The protest has an ugly political side. It emerged spontaneously with no sign of PiS inspiration. But Jarosław Kaczyński has done nothing to distance himself from it, declaring that, if President Komorowski moved the cross, “he would show clearly which side he is on”. After a well-run, moderate presidential campaign, in which he cut Komorowski’s lead in the polls from well over 20 percentage points to a mere five in a couple of months, this was a return to Kaczyński at his insinuating worst. More was to follow: Komorowski’s presidency is based on a “misunderstanding”, as many Catholics voted for him without realising that he would pursue a “radically Zapaterist” agenda, so termed after Spain’s prime minister, whose legalisation of gay marriage and other social reforms have made him a poster child for “progressives” across Europe. Odd charges to bring against a Catholic father of five and a self-described (until recently, at least) conservative whose social radicalism does not extend beyond advocating government funding for in-vitro fertility treatment – opposed by the Vatican as it kills foetuses, but hardly an anti-family measure.
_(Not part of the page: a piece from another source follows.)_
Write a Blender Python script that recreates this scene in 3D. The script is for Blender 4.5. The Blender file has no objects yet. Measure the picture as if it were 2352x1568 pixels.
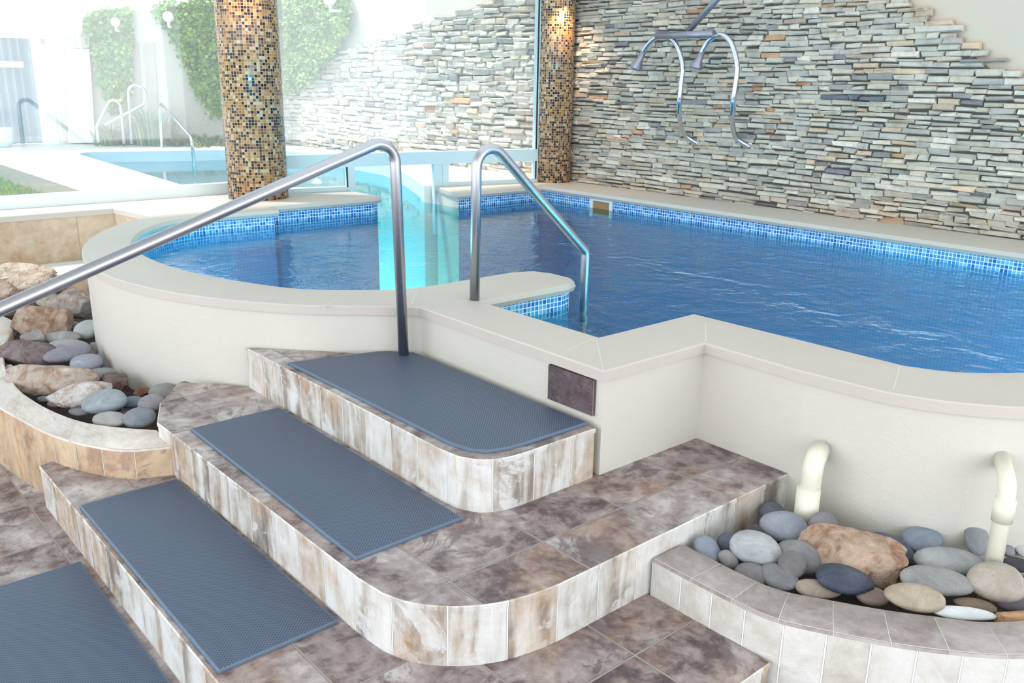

Even more ironic, perhaps, is that a tiny group of Defenders of the Cross should question the legitimacy of a government that has recently made grades for religious instruction, taught by taxpayer-funded clergy, count towards academic achievement in schools. But perhaps these people know where the wind is blowing: maybe the future of Poland is, indeed, to be found among the young, educated crowd at Przekąski, Zakąski and down the road, in the offices of Krytyka Polityczna, a leftist periodical influential on the Krakowskie Przedmieście campus. If that is so, however, the Defenders of the Cross may find their actions rather counterproductive.